Foin de la philosophie noire 1 l'accès est passé; je suis assez sage maintenant pour vous parler raisonnablement; et voici, mademoiselle, ce que j'ai vu et entendu à Berlin; je dirai plus tard ce que j'y ai fait entendre.

1. Hier, mademoiselle, en proie à un accès de cette philosophie, je me trouvais dans une maison où l'on a la manie des autographes. La reine du salon ne manqua pas de me prier d'écrire quelque chose sur son album. « Mais je vous en prie, ajouta-t-elle, pas de banalités. » Cette recommandation m'irrita, et j'écrivis aussitôt:

« La peine de mort est une très-mauvaise chose, car, si elle n'existait pas, j'aurais probablement déjà tué beaucoup de gens, et nous n'aurions pas à l'heure qu'il est tant de ces gredins de crétins, fléaux de l'art et des artistes. »

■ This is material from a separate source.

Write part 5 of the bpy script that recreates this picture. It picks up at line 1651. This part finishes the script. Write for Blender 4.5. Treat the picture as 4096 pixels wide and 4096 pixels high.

On rit beaucoup de mon aphorisme, croyant que je n'en pensais pas un mot.

2. Mademoiselle Bertin m'a assuré dernièrement que je la calomniais en comptant Cimarosa parmi ses compositeurs favoris. Je dois donc reconnaître mon erreur, en regrettant de l'avoir commise. En tout cas, ce n'est pas, je le suppose, une calomnie bien grave et l'on peut s'en consoler.